Retired Lt. Gen. Keith Kellogg, Trump’s designated Ukraine envoy, recently met with European leaders at a security conference in Munich. Meanwhile, Russia has continued to invest heavily in its shadow fleet, spending an estimated $10 billion since 2022. According to the Kyiv School of Economics, more than 70% of Russia’s seaborne oil exports rely on these vessels.
The Biden administration imposed sweeping sanctions on Russia following the invasion but initially avoided directly targeting Russian oil exports to prevent a global spike in petroleum prices. Some analysts believe signs of an oil surplus could now give the Trump administration room to act. Oil and gas revenue has accounted for more than a third of Russia’s federal budget in recent years.
During Biden’s presidency, the EU closely coordinated with the U.S. and other G7 nations, including the U.K., on vessel sanctions. However, some European officials had been frustrated with Biden’s reluctance to crack down harder on the shadow fleet due to concerns about rising oil prices ahead of the November election.
Since Trump’s return to office on January 20, discussions between the U.S. and EU over sanctions have been limited, European officials say. Trump, who has criticized the billions spent on military aid to Ukraine, has expressed a preference for using economic leverage to end the war. He has grown increasingly impatient with Putin, who has signaled a willingness to negotiate but has shown little commitment to ending hostilities.
Just days after taking office last month, Trump warned Putin via Truth Social that he would impose sanctions if Russia did not move toward ending the war. "We can do this the easy way, or the hard way," he wrote.

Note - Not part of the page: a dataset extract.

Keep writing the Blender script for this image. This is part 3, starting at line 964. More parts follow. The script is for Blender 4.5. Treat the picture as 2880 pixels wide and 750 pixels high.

Some within Trump’s camp, including Kellogg, have floated the idea of driving oil prices down to $45 per barrel as a means of pressuring the Kremlin into a settlement. Trump himself has sought to lower oil prices by pressuring Saudi Arabia, which has spare production capacity, to increase output.
However, experts doubt the U.S. could engineer such a steep price drop without Saudi cooperation, which appears unlikely. Any attempt to slash oil prices could also carry significant risks, potentially destabilizing energy-dependent economies in the Middle East and Africa while discouraging investment in U.S. domestic energy production.
The Kremlin is closely watching U.S. policy moves. Russia's heavy reliance on oil-export revenue has long been considered a strategic vulnerability. The Soviet Union’s financial collapse in the 1980s was partly driven by a plunge in oil prices, while Putin’s rise to power in the early 2000s coincided with an oil-price recovery.
Despite successfully mitigating some early economic sanctions by pivoting trade to India and China and imposing strict financial controls, Russia is now facing growing economic pressure. Inflation is rising, and labor shortages—exacerbated by wartime demands—are worsening. Economists warn that a decline in living standards could significantly impact ordinary Russians this year or next.